The Manor came to this family by the marriage some time before 1286, of Bartholomew Turberville with Viviana Eskelling. As already stated, Bartholomew was probably a member of the Turbervilles of Bere Regis, a name made famous by Mr. Thomas Hardy's novel, Tess of the D'Urbervilles. The Manor remained with this family till 1393, when Elizabeth, daughter of Stephen Turberville, carried it by marriage to Richard Haseldene. There is a long pedigree of the Turbervilles of Bere Regis in Hutchins (i. 138.)
Haseldene or Hassylden.
Hutchins (iii., 445) gives a pedigree of this family, which was of Steeple Morden, Essex, and Little Chesterford, Hants. Previous to the marriage of Richard Haseldene and Elizabeth Turberville it is very probable that the lords (the Eskillings and Turbervilles) resided at Shillingstone in the Manor House, which probably stood on the site of the present Jacobean Manor House. As a result of this marriage the lords became non-resident and never again occupied the Manor House, although there is a Charter of Richard Haseldene and his wife Elizabeth, dated at Ocford Shilling, 12 Richard II (1388-9) 1
The pedigree in Hutchins gives four generations of Haseldenes, who all married into families of note, until we come to Frances, daughter and heiress, who married Sir Robert Peyton of Melham, Cambridgeshire, who died in 1550. Sir Robert is said to have accompanied Henry VIII (1544) to the siege of Boulogne, and also to have been present (in 1520), and also, to have been present at the Field of the Golden Cloth of Gold.
1 Additional charters, also 9242 British Museum
Brooksby.
Thomas Brooksby, who purchased the Manor of Shillingstone in 1565 was son of Thomas Brooksby, of Meech Bradley, Suffolk, and descended from a Leicestershire family settled at Sholdby in that county in the time of Edward III. In 1567 Thomas Brooksby "became a lunatic by the Visitation of God" and in 1569 an Inquisition was held at High Holborn London-2 Among his possessions appear the Manor of Okeford Shilling, and the Advowsons of the Rectory there, of the yearly value of £40. Gregory Lovell, of the Household of Queen Elizabeth, was appointed collector of rents and his accounts are to be found in the Court of Wards and Liveries, Views of Accounts of Lunatics, Vol. 2. From these accounts it appears that Thomas died about 1593, leaving a wife, Dorothy, and two children, Bartholomew and Mary. Bartholomew was implicated in the plot to place Arabella Stuart on the throne, and was attainted of treason, but eventually pardoned.
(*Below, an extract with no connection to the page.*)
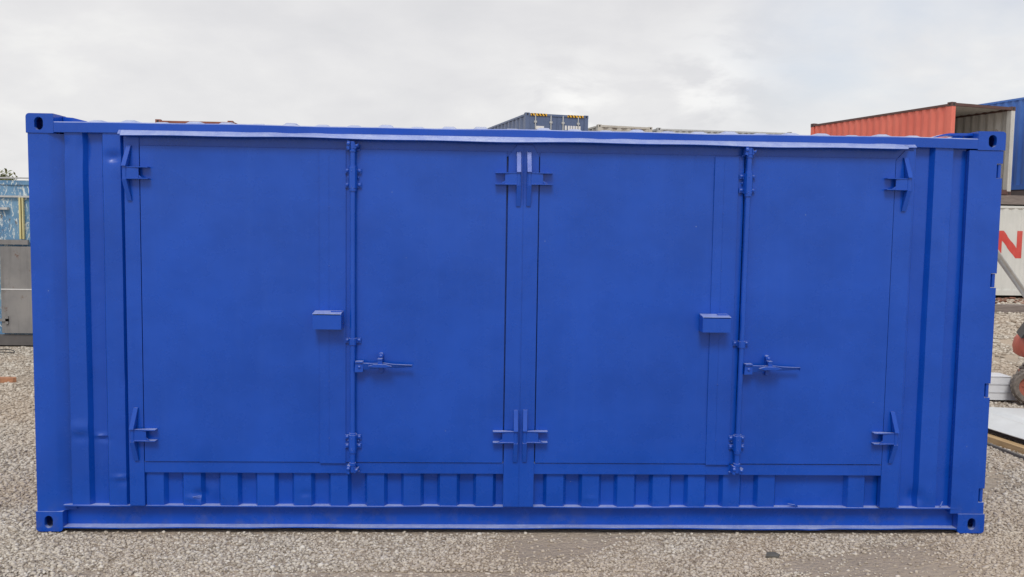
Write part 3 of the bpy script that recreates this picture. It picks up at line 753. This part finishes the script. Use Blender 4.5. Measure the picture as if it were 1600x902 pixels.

His Manor of Shilling Okeford was granted to Sir Thomas Fresham in 1604, and it afterwards passed by sale to the famous judge, Sir Edward Coke, some time before 1607, on which date it is mentioned among certain possessions of Sir Edward in a deed enrolled in Common Pleas l in connection with the marriage settlement of his second son, Arthur Coke, and Elizabeth Waldegrave.
. 1 (Deeds Enrolled Hil. 5 Jas. I.)
2 Chancery. In 9 D.M. 11 Elizabeth, also 88 Middlesex
Coke.
Sir Edward Coke was the famous Lord Chief Justice, and the author of Coke upon Littleton He descended from an ancient Norfolk family, and was ancestor of the Earls of Leicester. He died in 1633, aged 83. In 1645 his successor, Sir Robert Coke, was in trouble with the Parliamentary Committee for compounding, and in 1653 John Coke, nephew of Sir Robert, was still petitioning the Committee about his estates, including those in Dorset. In 1656 this same John Coke took action about some lands in Shillingstone (probably the Manor farm) occupied by William Bisson, a relative (perhaps nephew) of the Rev. William Bisson, a former Rector, and in the depositions made in the case,1 we find a reference to a native of Shillingstone who had emigrated to New England. William Bisson held his land on the lives of Nicholas Banton and Ambrose his son. Nicholas had died in 1655. Ambrose was said to have been born at Shillingstone fifty-two years before (about 1604) and to have been apprenticed as an apothecary to his uncle, Ambrose Banton, in London, where he was said to have died twenty years before. A certain William Williamson, however, gave evidence that in about 1654 he was in Boston, New England, where he saw an Englishman named Ambrose Banton, an apothecary, about fifty-two years of age, who said he came from the west part of England. The registers do not tell us anything about these Bantons, but Nicholas appears in the Subsiduary Roll for 7 James I (1609), as taxed 5 s. on goods valued at £3, in Shillingstone. He was probably a newcomer, as the name has not been traced on any other document relating to the parish. In 7 William III (1695) the Manor was in possession of Horatio Walpole, a member of the Orford family, in right of his wife, the widow of Robert Coke. It continued in the Coke family until 1759, when Thomas Coke, Earl of Leicester died, and Shillingstone was sold to Julines Beckford, of Iwerne Stepleton, after having been in the Coke family for more than 150 years.
1 Coke v Bisson- Chancery Depositions before 1714, 339-27
.Beckford.
Julines Beckford, the next possessor of Shillingstone, was son of Peter Beckford, Governor and Commander- in- Chief of Jamaica.1 He was brother of William Beckford, the celebrated Lord Mayor of London, whose son William was the owner of Fonthill and author of Vathek and other works. Julines Beckford was Sheriff of Dorset and M.P. for Salisbury, and died about 1764, in which year his will was proved. His son, Peter Beckford, was the famous sportsman and Master of Fox Hounds, author of Thoughts on Hunting. He was M.P. for Morpeth and died in 1811, and was buried at Stepleton. His descendant, William Horace Beckford, succeeded to the title of Lord Rivers and in 1888, the trustees of the fourth Lord Rivers sold Shillingstone to the late Viscount Portman.